‘Send Help’ Review: Rachel McAdams and Dylan O’Brien in a Brutal Survival Duel
An employee and her boss become stranded on a deserted island after a plane crash and attempt to survive while tension rises between them. Starring Rachel McAdams and Dylan O’Brien.
After a quarter century largely devoted to superhero movies and their endless sequels—along with a couple of big-budget fantasy spectacles—Sam Raimi returns to his roots with this low-budget blend of dark comedy and suspense: two actors, one location (large, but singular), and a story built around psychological pressure rather than spectacle. Send Help recovers what was best, roughest, and occasionally most uncomfortable about the filmmaker behind The Evil Dead in the 1980s and ’90s: tense, character-driven stories that could take the shape of a western, a horror film, an adventure tale, or, as in this case, a survival narrative.
Linda Liddle (Rachel McAdams) is an employee at a multinational corporation who is routinely overlooked by her superiors and ignored by her coworkers. Exceptionally skilled with numbers and problem-solving, she is awkward at almost everything else: social interaction, personal presentation, even basic eating habits. She lives alone with a small bird and pins her hopes on the arrival of Bradley Preston (Dylan O’Brien) as the company’s new CEO. Bradley is the founder’s son, and his late father had promised Linda a promotion—one she trusts the son will honor. He does not. Instead, Bradley proves to be an exemplary jerk: he humiliates her openly and mocks her behind her back. Some of his criticisms may be accurate, but the way he delivers them is gratuitously degrading.
Eventually, Bradley makes her an offer: accompany him to the Bangkok office, where she might prove herself worthy of a management position. But the private jet they are traveling on—along with a group of Bradley’s equally unpleasant executive friends—malfunctions mid-flight. After a violent crash in which everyone scrambles to save themselves, Linda ends up stranded on a deserted island. Soon she discovers that Bradley has survived as well, badly injured. And this is where the power dynamic shifts—not only because of his physical limitations, but because Linda, a devoted fan of Survivor who has spent years training for precisely these kinds of situations, actually knows how to take care of herself. Bradley, meanwhile, is completely useless.

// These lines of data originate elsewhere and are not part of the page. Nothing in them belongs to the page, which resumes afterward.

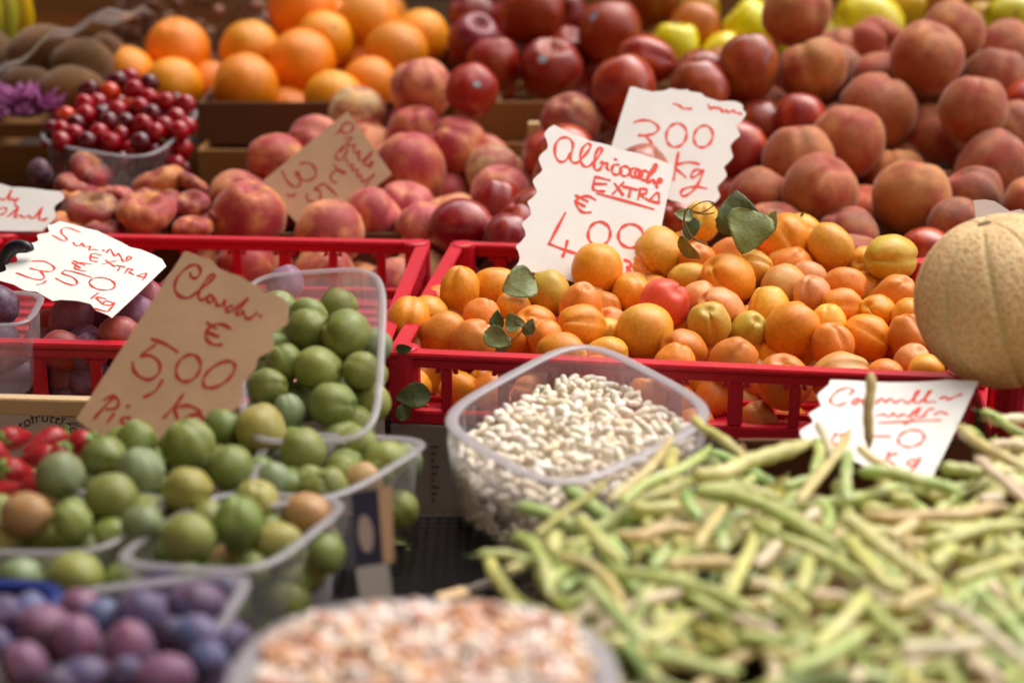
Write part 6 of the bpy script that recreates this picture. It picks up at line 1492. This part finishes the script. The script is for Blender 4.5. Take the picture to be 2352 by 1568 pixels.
net_bag('net bag of reddish nuts behind the oranges', 440, 50, 2.52, 0.115, 0.08, 0.085, M['nut'], 3, 98)
# clear film over the kiwis
fm = MB(); vs = []; fs = []; nu, nv = 18, 12
for j in range(nv + 1):
    for i in range(nu + 1):
        u = i / nu; v = j / nv; p_ = W(-30 + 330 * u + 50 * v, 190 - 165 * u * (1 - .3 * v) - 30 * math.sin(u * 3) - 40 * v, 2.06 + 0.22 * v + 0.06 * u); p_ += UP * (0.006 * math.sin(u * 17 + v * 5) + 0.004 * math.sin(v * 13)); vs.append(p_)
for j in range(nv):
    for i in range(nu): a = j * (nu + 1) + i; fs.append((a, a + 1, a + nu + 2, a + nu + 1))
c0 = sum(vs, Vector()) / len(vs); n0 = len(vs); vs = [v - c0 for v in vs]; vs += [v + Vector((0, 0.0004, -0.0004)) for v in vs[:n0]]; fs += [tuple(n0 + q for q in f[::-1]) for f in fs]
put('plastic_film', mesh('plastic_film', vs, fs), m_clear('cellophane', 0.10, tint=(0.6, 0.5, 0.45, 1), edge=0.3, gloss_r=0.3), None, 'crumpled clear film over the kiwis and nuts', 'plastic film').location = c0

# ---------------------------------------------------------------- black mesh tray with a grey edge, dark tub at the bottom
tr = empty('mesh_tray', W(985, 1300, 1.235), 'black mesh tray between the greengage punnet and bean tub', 'tray')
mb = MB()
for i in range(16): mb.box((0.008 * i - 0.06, 0.02, 0), (0.0022, 0.13, 0.0022)); mb.box((0, 0.008 * i - 0.045, 0.0026), (0.13, 0.0022, 0.0022))
put('mesh_floor', mb.make('mesh_floor'), M['black'], tr)
put('tray_edge', MB().box((0.035, -0.046, 0.004), (0.13, 0.008, 0.012), Matrix.Rotation(R(38), 3, 'Z')).make('tray_edge', bevel=0.002), M['steel'], tr)
wb_ = put('wood_block', MB().box((0, 0, 0), (0.022, 0.012, 0.02)).make('wood_block', bevel=0.001), M['wood'], None, 'small tan wooden block below the white bean tub', 'wood block'); wb_.location = W(1040, 1392, 1.12); wb_.rotation_euler = (0, 0, R(30))
punnet('bowl', 'dark grey bowl rim at the bottom edge below the pods', circ(0.085, 0.70, 0.045, 0.045, CAMZ - 0.455), 0.05, ex=2, rimw=0.004, rim='dark', body='dark', group=None, cat='bowl')

# ---------------------------------------------------------------- market tables, ground, wall; unseen houses and canopy added for shade
def table(label, x0, x1, y0, y1, z, mat=None):
    t = empty('market_table', ((x0 + x1) / 2, (y0 + y1) / 2, 0), label, 'table', 'market tables'); cx_, cy_ = (x0 + x1) / 2, (y0 + y1) / 2
    put('tabletop', MB().bx(x0 - cx_, x1 - cx_, y0 - cy_, y1 - cy_, z - 0.025, z).make('tabletop', bevel=0.002), M['dark'], t)
    for x in (x0 + .05, x1 - .05):
        for y in (y0 + .05, y1 - .05): put('leg', MB().bx(x - cx_ - .02, x - cx_ + .02, y - cy_ - .02, y - cy_ + .02, 0.0, z - 0.0255).make('table_leg', bevel=0.002), M['wood'], t)
TZ = CAMZ - HR - CH - 0.116
table('dark table under the red crates', -1.0, 1.15, 1.30, 1.80, TZ)
table('dark front table under the punnets, tubs and bean pods', -1.0, 1.15, 0.50, 1.29, 0.843)
table('dark raised table under the peaches', -1.0, 1.15, 1.815, 2.13, 0.86)
table('dark higher table at the back under oranges and apples', -1.0, 1.25, 2.14, 3.0, 0.925)
def shallow(label, x0, x1, y0, y1, z0, z1, mat='dcardboard'):
    return box_thing('fruit_crate', label, 'crate', (x0, y0, z1), 0, x1 - x0, y1 - y0, z1 - z0, M[mat], 'fruit crates hidden under the heaps')
shallow('dark crate under the heaped bean pods', 0.18, 0.66, 0.62, 1.26, 0.844, 0.925)
shallow('low dark crate under the left end of the bean pods', 0.06, 0.175, 0.62, 1.04, 0.844, 0.915)
shallow('dark crate under the middle peaches', -0.36, 0.03, 1.83, 2.11, 0.861, 0.93)
shallow('dark crate under the right hand peaches', 0.045, 0.66, 1.83, 2.11, 0.861, 0.94)
shallow('dark crate under the flat peaches', -0.72, -0.37, 1.83, 2.11, 0.861, 0.92)
g = put('ground', mesh('ground', [(-60, -60, 0), (60, -60, 0), (60, 60, 0), (-60, 60, 0)], [(0, 1, 2, 3)], False), M['ground'], None, kind='structure')
wl_ = empty('building_wall', (0, 6.5, 0), 'brown plastered building wall behind the stall', 'building')
put('wall', MB().bx(-8, 8, 0, 0.3, 0, 5.5).make('wall'), M['wall'], wl_)
put('doorway', MB().bx(-2.4, -1.2, -0.02, -0.002, 0, 2.3).make('doorway'), M['dark'], wl_)
def building(label, x0, x1, y0, y1, h, axis):  # unseen houses, put in to block low sky light
    b_ = empty('building', ((x0 + x1) / 2, (y0 + y1) / 2, 0), label, 'building'); cx_, cy_ = (x0 + x1) / 2, (y0 + y1) / 2
    put('wall', MB().bx(x0 - cx_, x1 - cx_, y0 - cy_, y1 - cy_, 0, h).make('wall', bevel=0.01), M['wall2'], b_)
    for zf in (1.2, 4.2):
        for k in range(4):
            t = (k + 0.5) / 4
            if axis == 'y':
                x = x0 + (x1 - x0) * t - cx_; ye = y1 - cy_; put('window', MB().bx(x - .5, x + .5, ye + 0.003, ye + 0.06, zf, zf + 1.6).make('window', bevel=0.01), M['dark'], b_)
            else:
                y = y0 + (y1 - y0) * t - cy_; xe = (x1 - cx_) * (1 if axis == 'x' else -1); s_ = 1 if axis == 'x' else -1
                put('window', MB().bx(min(xe + s_ * .003, xe + s_ * .06), max(xe + s_ * .003, xe + s_ * .06), y - .5, y + .5, zf, zf + 1.6).make('window', bevel=0.01), M['dark'], b_)
M['wall2'] = m_plain('street_plaster', hexc('9A8468'), 0.9, n_scale=1.0, n_amt=0.35)
building('unseen ochre house added behind the viewer to block low sky', -9, 9, -5.2, -4.2, 8.5, 'y')
building('unseen ochre house added on the left to block low sky', -7.5, -6.5, -4.1, 6.4, 8.0, 'x')
aw = empty('added_awning', (-1.7, 0.5, 0), 'unseen canvas canopy on two poles, added to shade the left front', 'added_awning')  # unseen canopy, put in to darken the left of the stall
def canvas():
    vs = []; fs = []; nx, ny = 12, 14
    for j in range(ny + 1):
        for i in range(nx + 1):
            x = -1.5 + 3.2 * i / nx - .2; y = -1.6 + 3.6 * j / ny; vs.append((x, y, 2.32 + 0.18 * j / ny - 0.02 * math.sin(i * 1.05) - 0.015 * math.sin(j * 1.3)))
    for j in range(ny):
        for i in range(nx): a = j * (nx + 1) + i; fs.append((a, a + 1, a + nx + 2, a + nx + 1))
    n0 = len(vs); vs += [(x, y, z + 0.004) for x, y, z in vs]; fs += [tuple(n0 + q for q in f[::-1]) for f in fs]
    return mesh('added_awning_canvas', vs, fs)
M['canvas'] = m_plain('added_awning_canvas', hexc('6E6A66'), 0.9)
put('canvas', canvas(), M['canvas'], aw)
for x in (-1.6, 1.2): put('pole', MB().tube([(x, -1.5, 0), (x, -1.5, 2.33)], 0.018, 12).make('added_awning_pole', smooth=True), M['steel'], aw)
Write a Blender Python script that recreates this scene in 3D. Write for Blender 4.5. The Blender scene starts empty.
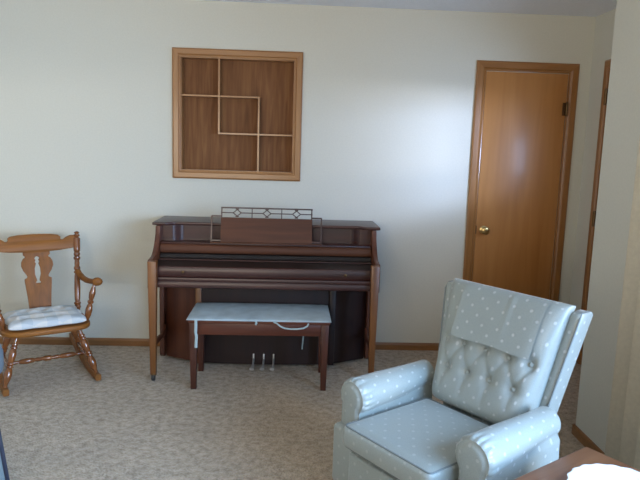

This reversal becomes the film’s central theme and narrative engine. Send Help traces the uneasy alliances and confrontations between the two as time passes on the island. Linda, who is capable and self-sufficient, has little desire to return to civilization, while Bradley—panicked and disoriented—desperately wants to reclaim his former life of comfort and authority. Circumstances force him to depend on her, but tensions inevitably mount. Before long, survival is no longer just about withstanding the island—its storms, winds, and wild animals—but about surviving each other.
Armed with his familiar visual toolkit—rapid zooms, striking camera angles, restless movement—Raimi sustains a constant sense of tension, present both in dialogue and in the island’s escalating dangers: potentially poisonous fruit, animal attacks, and other threats that emerge as physical and psychological exhaustion set in. The transfer of power takes its toll in another way as well, gradually drawing out the worst in both characters.
It is in this territory—most fully explored in the film’s second half—that Send Help begins to lose some focus, drifting toward a structure reminiscent of Ruben Östlund’s Triangle of Sadness, both in its narrative turns and in the cruelty unleashed between the protagonists. While Raimi frames these developments as a critique of how power distorts the human mind, there comes a pivotal moment when the film abandons its own internal logic. From that point on, the emphasis shifts from psychological plausibility to sheer impact, privileging action over the grounded character work the script had sustained until then.
Despite early appearances—given how relentlessly Linda is mistreated—the film is not primarily a critique of billionaire cruelty or the emptiness of their sycophants. Instead, it examines the logic of power itself and the behaviors it can produce, regardless of class or economic status. Pessimistic and biting, violent yet undeniably entertaining, Send Help functions as a kind of metaphorical capsule for the “every man for himself” ethos of the contemporary world. For Raimi, it also represents a reboot of sorts—a return to form. The catch, perhaps, is that what once played as cynical, absurdist black comedy in the ’90s now feels uncomfortably close to reality.